His statement did not specify how he would determine which allegations qualify as true, leaving the offer open to interpretation. But its timing raised eyebrows, given what the latest batch of files revealed about Musk’s own correspondence with Epstein.
Among the January 30 documents were several email exchanges between Musk and Epstein. In one, dated November 2012, Musk asked Epstein about the “wildest party” on his island. In another, sent on Christmas Day of that year, Musk wrote that he had been working intensely and wanted to “hit the party scene in St Barts or elsewhere and let loose,” adding that a “peaceful island experience” was the opposite of what he wanted.
Musk has long maintained that he refused repeated invitations to visit Epstein’s island or fly on his private jet. After the files became public, Musk said on X that he had “very little correspondence” with Epstein and that some emails “could be misinterpreted and used by detractors to smear my name.”
A photograph found in the released documents showed Musk dining with Meta CEO Mark Zuckerberg. Epstein had emailed the image to himself in August 2015, though the disgraced financier did not appear in the picture. A related email from Epstein referenced dinner with “zuckerburg, mu=k, thiel hoffman, wild,” apparently naming LinkedIn co-founder Reid Hoffman and Palantir chairman Peter Thiel. Musk also pointed out that no one pushed harder than he did to have the files released.
Super Bowl Spotlight, But Not a Super Bowl Ad

One clarification emerged as the video gained traction. While World Without Exploitation timed its release to coincide with Super Bowl Sunday, the ad did not air during the broadcast itself. A 30-second commercial slot during the game costs upward of $8 million, a price well beyond the reach of a nonprofit advocacy group.
Instead, the video spread through social media, propelled by reposts from lawmakers, public figures, and ordinary viewers who encountered it between football commentary and beer commercials. Its reach, while impossible to quantify against a traditional Super Bowl ad buy, benefited from the cultural moment and the emotional power of its content.

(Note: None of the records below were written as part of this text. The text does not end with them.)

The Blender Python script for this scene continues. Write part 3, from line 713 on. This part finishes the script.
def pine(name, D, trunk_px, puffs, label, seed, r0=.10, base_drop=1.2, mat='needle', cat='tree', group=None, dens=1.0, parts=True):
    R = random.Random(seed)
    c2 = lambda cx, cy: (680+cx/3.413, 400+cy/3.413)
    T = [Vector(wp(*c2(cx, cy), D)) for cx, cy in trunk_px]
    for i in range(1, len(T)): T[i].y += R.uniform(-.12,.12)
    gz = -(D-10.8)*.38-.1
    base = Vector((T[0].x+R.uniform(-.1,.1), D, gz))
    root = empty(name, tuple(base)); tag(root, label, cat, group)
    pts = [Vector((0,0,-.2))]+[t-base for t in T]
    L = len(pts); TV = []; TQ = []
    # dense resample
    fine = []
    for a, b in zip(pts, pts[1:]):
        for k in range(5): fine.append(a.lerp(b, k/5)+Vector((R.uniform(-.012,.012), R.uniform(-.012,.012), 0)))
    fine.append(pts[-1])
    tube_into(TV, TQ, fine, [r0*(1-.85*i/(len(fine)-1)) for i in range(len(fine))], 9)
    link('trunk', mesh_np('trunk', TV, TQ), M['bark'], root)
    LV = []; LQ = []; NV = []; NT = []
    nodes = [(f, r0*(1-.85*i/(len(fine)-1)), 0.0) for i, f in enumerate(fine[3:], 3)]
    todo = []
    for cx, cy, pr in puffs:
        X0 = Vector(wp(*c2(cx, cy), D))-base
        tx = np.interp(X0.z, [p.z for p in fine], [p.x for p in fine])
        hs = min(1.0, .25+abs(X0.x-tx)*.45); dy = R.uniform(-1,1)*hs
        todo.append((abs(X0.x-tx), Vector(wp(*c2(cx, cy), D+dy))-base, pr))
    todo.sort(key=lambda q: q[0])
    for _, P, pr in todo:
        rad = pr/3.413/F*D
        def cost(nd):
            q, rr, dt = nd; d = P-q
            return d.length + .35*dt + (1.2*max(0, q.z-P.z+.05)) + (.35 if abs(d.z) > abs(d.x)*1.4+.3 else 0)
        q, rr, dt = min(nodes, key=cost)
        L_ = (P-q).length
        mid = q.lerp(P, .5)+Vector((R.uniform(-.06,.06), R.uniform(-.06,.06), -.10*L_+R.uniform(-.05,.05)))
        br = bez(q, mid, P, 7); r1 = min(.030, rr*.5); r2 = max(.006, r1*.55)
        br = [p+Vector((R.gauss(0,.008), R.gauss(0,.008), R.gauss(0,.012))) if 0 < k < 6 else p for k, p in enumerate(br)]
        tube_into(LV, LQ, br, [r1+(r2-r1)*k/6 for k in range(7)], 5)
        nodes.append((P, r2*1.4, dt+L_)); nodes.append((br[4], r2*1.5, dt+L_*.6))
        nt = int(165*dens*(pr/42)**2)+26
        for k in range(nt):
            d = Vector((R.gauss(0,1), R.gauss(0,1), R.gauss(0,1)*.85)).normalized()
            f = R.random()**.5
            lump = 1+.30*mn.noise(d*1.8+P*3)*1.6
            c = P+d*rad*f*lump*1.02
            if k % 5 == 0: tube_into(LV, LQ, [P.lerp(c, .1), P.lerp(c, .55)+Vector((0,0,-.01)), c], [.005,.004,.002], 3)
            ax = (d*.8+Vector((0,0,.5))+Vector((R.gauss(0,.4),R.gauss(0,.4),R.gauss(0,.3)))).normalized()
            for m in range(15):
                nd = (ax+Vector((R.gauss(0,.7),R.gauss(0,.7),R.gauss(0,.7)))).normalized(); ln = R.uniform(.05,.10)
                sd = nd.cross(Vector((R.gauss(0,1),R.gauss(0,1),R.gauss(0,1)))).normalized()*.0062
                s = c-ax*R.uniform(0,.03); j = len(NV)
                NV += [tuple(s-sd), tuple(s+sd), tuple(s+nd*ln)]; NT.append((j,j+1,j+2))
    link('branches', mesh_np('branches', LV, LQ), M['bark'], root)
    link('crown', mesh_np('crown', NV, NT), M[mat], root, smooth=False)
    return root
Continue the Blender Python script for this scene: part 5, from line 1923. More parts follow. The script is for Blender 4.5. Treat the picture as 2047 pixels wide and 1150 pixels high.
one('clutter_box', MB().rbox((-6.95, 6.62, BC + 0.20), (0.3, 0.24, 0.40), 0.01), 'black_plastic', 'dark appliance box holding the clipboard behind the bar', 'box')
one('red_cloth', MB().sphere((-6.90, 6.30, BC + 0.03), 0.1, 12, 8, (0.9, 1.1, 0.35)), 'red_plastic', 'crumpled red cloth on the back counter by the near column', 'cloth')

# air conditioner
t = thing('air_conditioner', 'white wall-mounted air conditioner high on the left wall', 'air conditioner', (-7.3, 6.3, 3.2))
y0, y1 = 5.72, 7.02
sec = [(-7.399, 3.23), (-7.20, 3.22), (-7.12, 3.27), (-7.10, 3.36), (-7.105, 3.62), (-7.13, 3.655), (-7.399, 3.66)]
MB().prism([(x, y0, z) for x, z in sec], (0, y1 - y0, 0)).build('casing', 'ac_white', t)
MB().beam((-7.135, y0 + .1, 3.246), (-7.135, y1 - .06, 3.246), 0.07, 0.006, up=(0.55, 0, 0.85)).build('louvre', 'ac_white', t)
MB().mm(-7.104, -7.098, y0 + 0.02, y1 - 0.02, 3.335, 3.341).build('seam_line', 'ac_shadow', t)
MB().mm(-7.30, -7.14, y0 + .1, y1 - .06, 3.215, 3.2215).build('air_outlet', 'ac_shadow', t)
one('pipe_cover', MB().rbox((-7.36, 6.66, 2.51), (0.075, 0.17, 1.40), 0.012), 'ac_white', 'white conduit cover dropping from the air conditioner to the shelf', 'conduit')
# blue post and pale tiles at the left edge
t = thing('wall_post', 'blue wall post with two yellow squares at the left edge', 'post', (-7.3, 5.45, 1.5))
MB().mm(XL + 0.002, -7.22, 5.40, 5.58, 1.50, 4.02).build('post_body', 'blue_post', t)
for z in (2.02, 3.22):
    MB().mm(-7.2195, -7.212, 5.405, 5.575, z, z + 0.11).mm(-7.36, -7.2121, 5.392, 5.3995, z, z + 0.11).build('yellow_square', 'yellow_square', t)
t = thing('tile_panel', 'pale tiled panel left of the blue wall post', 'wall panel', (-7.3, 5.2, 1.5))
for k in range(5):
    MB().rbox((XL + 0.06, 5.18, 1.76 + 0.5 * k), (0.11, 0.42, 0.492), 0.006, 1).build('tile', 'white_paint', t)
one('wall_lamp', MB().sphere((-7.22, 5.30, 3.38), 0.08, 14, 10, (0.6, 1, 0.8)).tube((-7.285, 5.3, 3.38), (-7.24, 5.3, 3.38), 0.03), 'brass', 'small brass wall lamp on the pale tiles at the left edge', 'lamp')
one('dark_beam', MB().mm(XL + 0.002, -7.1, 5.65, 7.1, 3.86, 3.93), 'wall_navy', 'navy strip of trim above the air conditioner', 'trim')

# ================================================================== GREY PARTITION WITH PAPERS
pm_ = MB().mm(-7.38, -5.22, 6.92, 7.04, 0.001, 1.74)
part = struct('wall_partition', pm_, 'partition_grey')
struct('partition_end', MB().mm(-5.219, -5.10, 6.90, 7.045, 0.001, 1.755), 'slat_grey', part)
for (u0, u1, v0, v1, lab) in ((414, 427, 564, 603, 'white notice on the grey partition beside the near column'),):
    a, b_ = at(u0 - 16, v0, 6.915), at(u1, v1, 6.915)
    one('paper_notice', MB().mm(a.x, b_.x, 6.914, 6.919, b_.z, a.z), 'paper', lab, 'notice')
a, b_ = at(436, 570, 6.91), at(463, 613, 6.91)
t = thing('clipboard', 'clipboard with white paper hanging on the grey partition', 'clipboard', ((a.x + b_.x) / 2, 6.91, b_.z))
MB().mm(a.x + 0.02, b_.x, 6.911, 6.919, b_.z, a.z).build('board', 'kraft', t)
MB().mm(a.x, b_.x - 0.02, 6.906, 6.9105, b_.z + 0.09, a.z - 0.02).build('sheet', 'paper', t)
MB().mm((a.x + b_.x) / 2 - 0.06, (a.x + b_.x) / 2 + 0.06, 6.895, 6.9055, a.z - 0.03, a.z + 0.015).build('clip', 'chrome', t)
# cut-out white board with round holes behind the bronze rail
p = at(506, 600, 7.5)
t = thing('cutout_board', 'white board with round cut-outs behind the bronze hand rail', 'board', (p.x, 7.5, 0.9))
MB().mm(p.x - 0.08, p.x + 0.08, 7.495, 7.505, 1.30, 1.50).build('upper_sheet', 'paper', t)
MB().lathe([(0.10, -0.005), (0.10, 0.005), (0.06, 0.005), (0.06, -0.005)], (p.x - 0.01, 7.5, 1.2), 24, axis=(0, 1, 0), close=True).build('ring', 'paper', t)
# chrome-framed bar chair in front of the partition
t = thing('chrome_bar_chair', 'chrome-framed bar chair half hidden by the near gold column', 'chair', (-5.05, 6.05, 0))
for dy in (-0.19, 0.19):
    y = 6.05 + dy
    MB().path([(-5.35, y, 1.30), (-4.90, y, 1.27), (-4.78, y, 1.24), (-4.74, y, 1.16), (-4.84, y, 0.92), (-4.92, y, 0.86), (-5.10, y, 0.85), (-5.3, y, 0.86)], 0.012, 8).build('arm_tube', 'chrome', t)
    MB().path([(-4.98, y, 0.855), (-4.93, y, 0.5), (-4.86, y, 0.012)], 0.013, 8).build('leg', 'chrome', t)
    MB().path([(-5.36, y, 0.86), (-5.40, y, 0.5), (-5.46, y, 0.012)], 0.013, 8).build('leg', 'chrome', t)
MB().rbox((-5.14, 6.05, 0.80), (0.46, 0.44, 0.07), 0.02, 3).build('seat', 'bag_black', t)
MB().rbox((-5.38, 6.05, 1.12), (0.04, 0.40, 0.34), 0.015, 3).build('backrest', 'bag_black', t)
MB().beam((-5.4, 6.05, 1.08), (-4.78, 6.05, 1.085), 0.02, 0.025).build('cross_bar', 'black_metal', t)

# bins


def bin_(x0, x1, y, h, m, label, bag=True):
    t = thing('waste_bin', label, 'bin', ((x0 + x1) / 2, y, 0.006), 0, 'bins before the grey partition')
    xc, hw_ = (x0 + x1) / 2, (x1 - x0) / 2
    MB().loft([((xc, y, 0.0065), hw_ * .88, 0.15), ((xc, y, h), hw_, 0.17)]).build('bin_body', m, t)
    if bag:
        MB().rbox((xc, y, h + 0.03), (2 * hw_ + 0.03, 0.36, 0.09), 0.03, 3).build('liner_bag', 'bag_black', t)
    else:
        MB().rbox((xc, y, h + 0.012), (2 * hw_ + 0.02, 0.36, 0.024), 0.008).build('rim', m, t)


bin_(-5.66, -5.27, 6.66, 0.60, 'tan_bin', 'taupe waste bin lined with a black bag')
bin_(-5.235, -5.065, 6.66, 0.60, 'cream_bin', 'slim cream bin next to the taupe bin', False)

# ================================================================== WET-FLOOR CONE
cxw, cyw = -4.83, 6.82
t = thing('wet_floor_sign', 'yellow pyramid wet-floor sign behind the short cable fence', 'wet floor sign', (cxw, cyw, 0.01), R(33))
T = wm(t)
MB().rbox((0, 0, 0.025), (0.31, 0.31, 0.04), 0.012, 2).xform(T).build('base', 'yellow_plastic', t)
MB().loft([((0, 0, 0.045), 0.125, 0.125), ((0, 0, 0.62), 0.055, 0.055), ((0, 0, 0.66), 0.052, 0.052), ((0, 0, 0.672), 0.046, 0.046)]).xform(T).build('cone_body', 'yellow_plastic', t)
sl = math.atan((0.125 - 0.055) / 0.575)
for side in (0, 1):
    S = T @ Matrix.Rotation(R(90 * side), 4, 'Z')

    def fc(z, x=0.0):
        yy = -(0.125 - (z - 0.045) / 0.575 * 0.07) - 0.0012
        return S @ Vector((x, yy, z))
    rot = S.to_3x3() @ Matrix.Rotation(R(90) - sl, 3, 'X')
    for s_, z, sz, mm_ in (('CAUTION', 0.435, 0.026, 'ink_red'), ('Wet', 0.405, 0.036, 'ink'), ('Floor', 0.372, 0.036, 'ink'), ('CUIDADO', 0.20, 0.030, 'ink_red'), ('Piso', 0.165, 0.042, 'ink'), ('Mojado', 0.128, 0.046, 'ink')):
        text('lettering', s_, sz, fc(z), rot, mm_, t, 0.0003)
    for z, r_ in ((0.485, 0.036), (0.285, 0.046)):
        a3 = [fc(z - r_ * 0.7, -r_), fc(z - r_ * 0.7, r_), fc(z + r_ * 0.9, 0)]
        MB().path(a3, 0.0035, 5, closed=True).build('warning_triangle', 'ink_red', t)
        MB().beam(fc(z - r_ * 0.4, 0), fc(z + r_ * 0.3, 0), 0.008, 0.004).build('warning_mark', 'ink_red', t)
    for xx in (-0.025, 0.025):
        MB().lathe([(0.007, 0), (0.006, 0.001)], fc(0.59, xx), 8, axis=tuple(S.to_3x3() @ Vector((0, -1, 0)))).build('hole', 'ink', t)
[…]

By choosing the most commercially saturated day on the American calendar, the group ensured that their message competed for attention against some of the most expensive advertising ever produced. Whether it broke through to the casual viewer or preached to an already engaged audience remains an open question.
Capitol Hill Moves to Force the Next Chapter

Several immediate developments followed the ad’s release. Massie and other lawmakers visited the DOJ on Monday to review the withheld files in a secure setting. How much they will be permitted to discuss publicly remains unclear, though Massie has shown little reluctance to speak openly about what he considers a failure of government transparency.
Ghislaine Maxwell, Epstein’s convicted associate, currently serving a 20-year sentence, was scheduled to appear before a congressional committee on Monday as well. Her legal team indicated she agreed to testify under oath but would invoke her Fifth Amendment right to remain silent unless granted legal immunity. How her testimony, or refusal to testify, will affect the broader push for disclosure adds another unpredictable element to a story with no shortage of them.
For now, roughly three million pages of documents remain out of public view. Survivors and their advocates show no signs of relenting. Having brought their fight to the biggest advertising stage in American culture, even if only by proximity, they have made clear that silence is no longer something they are willing to accept.
Whether the DOJ, the Attorney General, or the political establishment will answer their demand with action or continued resistance is the question that hangs over every redacted page still locked behind government doors.